Geneva’s private banks have a little known rule that’s rarely discussed with outsiders, reports Bloomberg.
Wealth managers in Switzerland’s second-biggest banking centre privately discourage employees from living across the border in France. In a city where more than 80,000 people known as frontaliers cross the border daily for work, firms such as Banque Pictet & Cie SA, Lombard Odier and Union Bancaire Privee prefer their bankers avoid the commute. They say it’s a question of supporting the local economy, but some point to a different reason: the worry that such trips could expose sensitive data to the curiosity of French tax authorities.
“Obviously there are some security reasons,” Yves Mirabaud, chairman of the Association of Swiss Private Banks, said in an interview. “When you cross the border every day you can be put under some pressure.” On top of that, he said, the banks prefer that employees spend their wages and pay taxes in Switzerland rather than abroad.
The rule pits the interest of employees seeking cheaper living conditions against a deep-seated culture of privacy at Geneva’s centuries-old private banks. While secret Swiss accounts are a thing of the past after a U.S. and European crackdown on tax evasion about a decade ago, cross-border commutes have come into focus again after a Paris court this year ordered UBS Group AG to pay a record fine for helping clients evade taxes.

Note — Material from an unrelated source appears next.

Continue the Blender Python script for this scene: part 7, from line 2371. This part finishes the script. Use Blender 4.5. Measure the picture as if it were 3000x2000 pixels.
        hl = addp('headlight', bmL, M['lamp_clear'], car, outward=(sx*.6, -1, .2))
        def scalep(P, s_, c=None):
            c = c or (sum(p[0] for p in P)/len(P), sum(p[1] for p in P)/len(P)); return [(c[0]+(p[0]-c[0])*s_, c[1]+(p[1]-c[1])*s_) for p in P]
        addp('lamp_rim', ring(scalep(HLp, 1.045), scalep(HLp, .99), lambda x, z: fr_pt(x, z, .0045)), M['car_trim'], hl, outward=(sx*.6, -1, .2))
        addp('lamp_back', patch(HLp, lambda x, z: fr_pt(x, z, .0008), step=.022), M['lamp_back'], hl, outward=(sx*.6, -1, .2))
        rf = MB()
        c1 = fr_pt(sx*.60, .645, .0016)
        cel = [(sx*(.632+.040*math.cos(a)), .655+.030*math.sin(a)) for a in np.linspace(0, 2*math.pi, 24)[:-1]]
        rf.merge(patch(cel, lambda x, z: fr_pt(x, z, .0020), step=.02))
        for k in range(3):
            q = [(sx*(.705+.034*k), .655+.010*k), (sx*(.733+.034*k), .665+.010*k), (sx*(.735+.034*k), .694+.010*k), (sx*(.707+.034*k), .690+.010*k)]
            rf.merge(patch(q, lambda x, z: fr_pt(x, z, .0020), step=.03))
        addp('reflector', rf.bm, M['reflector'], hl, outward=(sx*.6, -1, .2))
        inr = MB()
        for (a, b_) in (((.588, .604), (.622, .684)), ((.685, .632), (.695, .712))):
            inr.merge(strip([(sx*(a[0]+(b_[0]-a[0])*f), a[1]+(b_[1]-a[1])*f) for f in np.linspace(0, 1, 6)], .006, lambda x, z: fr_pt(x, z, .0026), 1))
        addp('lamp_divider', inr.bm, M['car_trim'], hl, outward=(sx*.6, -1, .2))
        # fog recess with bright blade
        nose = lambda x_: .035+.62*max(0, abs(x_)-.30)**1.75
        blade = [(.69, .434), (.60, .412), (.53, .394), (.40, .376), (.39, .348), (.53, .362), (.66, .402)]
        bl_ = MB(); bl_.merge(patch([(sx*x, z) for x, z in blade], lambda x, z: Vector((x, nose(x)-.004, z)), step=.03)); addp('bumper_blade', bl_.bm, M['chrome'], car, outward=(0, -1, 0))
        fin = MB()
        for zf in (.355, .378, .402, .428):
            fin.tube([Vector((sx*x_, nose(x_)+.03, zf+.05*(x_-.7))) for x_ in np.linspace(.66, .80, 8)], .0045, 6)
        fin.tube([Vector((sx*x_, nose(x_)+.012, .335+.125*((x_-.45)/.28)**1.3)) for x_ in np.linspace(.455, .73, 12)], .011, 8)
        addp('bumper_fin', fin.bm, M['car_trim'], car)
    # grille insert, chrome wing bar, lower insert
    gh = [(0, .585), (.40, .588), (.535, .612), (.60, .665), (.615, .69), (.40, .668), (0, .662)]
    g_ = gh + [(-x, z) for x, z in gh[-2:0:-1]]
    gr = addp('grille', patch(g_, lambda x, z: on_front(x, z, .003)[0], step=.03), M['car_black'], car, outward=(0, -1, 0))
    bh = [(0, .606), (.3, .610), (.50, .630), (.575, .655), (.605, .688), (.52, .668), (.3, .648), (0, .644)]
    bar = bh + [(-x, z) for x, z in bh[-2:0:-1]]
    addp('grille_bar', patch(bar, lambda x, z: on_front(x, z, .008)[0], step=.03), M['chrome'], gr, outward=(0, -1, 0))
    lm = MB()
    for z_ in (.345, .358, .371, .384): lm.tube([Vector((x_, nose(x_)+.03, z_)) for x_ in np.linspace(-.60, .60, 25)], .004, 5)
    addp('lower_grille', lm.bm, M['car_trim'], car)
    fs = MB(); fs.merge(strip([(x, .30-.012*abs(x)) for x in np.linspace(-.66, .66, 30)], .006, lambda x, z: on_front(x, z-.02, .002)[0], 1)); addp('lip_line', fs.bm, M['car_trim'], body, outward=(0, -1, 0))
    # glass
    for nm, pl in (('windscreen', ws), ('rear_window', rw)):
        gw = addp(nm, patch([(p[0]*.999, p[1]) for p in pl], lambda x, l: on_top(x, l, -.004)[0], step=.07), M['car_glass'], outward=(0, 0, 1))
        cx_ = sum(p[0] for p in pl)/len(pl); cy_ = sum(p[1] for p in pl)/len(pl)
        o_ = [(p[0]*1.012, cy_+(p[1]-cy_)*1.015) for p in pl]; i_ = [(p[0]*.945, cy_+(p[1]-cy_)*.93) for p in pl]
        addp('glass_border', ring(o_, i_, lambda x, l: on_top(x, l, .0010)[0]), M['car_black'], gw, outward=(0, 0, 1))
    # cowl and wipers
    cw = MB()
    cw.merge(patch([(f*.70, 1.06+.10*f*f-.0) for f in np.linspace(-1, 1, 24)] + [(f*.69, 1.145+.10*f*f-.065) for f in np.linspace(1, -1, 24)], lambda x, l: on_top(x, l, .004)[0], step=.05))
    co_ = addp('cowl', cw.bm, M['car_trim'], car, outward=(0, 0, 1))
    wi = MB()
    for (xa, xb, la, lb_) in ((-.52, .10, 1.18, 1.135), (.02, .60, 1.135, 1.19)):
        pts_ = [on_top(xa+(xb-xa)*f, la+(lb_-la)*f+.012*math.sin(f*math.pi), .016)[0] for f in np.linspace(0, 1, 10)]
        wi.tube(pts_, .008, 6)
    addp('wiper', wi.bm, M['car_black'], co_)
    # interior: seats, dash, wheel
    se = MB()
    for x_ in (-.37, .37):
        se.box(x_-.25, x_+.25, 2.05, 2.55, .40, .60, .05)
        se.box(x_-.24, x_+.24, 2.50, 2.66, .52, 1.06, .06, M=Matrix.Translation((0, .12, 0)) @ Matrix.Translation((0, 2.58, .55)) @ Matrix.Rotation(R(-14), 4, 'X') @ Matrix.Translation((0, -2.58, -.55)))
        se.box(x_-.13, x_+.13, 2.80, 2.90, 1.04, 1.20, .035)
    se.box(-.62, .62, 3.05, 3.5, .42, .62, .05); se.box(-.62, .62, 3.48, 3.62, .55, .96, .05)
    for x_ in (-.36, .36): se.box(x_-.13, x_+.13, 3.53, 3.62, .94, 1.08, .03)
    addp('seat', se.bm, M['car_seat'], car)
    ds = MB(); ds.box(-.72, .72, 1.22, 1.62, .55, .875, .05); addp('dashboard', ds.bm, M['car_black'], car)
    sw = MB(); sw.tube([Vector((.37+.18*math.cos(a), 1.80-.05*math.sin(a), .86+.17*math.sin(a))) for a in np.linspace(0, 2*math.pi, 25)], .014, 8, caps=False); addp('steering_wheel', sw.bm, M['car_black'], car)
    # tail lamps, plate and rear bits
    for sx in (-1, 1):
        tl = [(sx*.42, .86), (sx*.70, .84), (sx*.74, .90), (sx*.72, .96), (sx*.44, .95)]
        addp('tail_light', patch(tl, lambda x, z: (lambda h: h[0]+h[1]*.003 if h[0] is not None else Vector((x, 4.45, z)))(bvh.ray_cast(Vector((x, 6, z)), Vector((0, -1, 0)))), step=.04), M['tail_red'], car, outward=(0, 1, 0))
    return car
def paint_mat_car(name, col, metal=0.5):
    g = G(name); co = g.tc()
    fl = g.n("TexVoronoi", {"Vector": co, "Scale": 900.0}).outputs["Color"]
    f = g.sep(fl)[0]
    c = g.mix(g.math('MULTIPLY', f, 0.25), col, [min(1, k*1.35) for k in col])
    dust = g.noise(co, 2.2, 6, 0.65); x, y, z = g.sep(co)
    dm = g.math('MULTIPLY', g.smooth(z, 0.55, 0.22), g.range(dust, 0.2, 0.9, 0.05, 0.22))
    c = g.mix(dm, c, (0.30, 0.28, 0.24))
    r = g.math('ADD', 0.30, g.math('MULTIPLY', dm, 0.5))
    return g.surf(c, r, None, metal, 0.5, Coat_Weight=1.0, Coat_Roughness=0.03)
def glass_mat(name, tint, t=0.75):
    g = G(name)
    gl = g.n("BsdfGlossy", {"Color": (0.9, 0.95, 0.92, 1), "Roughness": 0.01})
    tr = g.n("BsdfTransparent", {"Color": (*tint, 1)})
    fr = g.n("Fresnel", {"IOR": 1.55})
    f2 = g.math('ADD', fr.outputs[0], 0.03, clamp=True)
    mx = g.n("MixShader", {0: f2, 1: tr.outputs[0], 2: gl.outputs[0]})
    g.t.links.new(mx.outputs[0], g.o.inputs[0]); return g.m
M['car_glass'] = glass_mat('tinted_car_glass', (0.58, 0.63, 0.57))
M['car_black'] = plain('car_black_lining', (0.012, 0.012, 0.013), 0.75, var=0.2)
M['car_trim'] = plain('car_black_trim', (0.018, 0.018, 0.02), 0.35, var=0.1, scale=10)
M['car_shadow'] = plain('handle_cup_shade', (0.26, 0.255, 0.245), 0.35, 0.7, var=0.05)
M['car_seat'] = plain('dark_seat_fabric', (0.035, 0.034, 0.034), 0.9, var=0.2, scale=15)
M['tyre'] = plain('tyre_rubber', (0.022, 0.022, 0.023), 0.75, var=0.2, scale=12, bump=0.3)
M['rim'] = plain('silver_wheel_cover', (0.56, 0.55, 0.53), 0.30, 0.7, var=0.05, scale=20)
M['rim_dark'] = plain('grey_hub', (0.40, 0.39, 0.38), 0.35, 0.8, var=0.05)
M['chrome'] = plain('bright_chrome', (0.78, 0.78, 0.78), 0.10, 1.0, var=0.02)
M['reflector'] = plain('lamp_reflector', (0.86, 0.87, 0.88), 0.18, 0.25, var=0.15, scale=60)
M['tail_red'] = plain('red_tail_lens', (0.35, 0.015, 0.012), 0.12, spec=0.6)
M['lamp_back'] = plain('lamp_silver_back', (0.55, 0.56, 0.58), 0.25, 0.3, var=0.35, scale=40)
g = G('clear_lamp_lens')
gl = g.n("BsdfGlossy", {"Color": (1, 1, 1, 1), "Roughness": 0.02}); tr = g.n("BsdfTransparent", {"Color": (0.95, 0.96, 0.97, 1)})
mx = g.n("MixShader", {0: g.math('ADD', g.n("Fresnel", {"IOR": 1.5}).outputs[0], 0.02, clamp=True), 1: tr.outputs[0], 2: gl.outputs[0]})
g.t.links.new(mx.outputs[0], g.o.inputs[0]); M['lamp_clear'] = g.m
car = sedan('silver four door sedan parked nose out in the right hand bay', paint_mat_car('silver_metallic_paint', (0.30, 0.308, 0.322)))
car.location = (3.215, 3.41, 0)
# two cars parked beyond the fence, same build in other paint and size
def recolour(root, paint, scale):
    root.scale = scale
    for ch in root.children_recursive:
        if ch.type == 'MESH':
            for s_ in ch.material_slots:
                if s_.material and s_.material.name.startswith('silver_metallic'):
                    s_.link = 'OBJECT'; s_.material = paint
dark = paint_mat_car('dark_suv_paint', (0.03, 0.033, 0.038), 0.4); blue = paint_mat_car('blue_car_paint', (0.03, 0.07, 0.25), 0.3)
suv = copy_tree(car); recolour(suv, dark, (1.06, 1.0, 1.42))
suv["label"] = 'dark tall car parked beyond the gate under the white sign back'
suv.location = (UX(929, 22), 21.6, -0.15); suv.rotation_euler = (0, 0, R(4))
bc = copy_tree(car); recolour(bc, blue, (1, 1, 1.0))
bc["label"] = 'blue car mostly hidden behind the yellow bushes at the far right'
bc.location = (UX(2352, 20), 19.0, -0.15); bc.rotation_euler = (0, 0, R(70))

The origin of the banker’s code is unclear. Mirabaud said it’s more a policy than a rule, and began to appear after the opening of markets in Europe made it easier to hire foreigners. Others say the practice emerged after a data breach at HSBC’s Swiss unit a decade ago. For Luc Thévenoz, director of the University of Geneva’s Center for Banking and Finance Law, it’s a tradition that goes back to the earlier days of Swiss banking secrecy.
Employees can seek exemptions, but they’ll typically need management to sign off if they want to live across the border. The banks stress that the preference to avoid cross-border commutes applies to employees throughout Switzerland, yet Geneva’s unique location right on the border with France makes it the place where the preferences on domicile are most strictly applied.
“This is a peculiarity of Geneva, given it’s a small territory surrounded by a large workforce in France,” Thévenoz said.
For many people working in Geneva, France offers cheaper housing and living expenses at the cost of a relatively short commute. Condominiums in Geneva typically sell for about 12,800 Swiss francs ($12,668) a square meter, compared with 4,500 francs for those in neighboring regions of France, according to a recent study by real estate consulting firm Wuest Partner.
Yet for the banks, those advantages are outweighed by the risk should employees take client data on their mobile phone or a laptop across the border.
It’s easy to see why. France began scrutinizing the Swiss private banking unit of HSBC Holdings Plc after Hervé Falciani, a former information technology worker at the firm, stole client account details from the Geneva office in 2008 and passed them to the French government. HSBC later agreed to pay about 300 million euros ($352 million) to settle a criminal investigation by the French government into allegations it helped clients evade taxes.
This year, UBS was ordered to pay $5 billion in a similar case that dragged on for eight years. Both cases were part of a French crackdown on tax fraud operated via Switzerland that’s also seen the conviction of a former minister.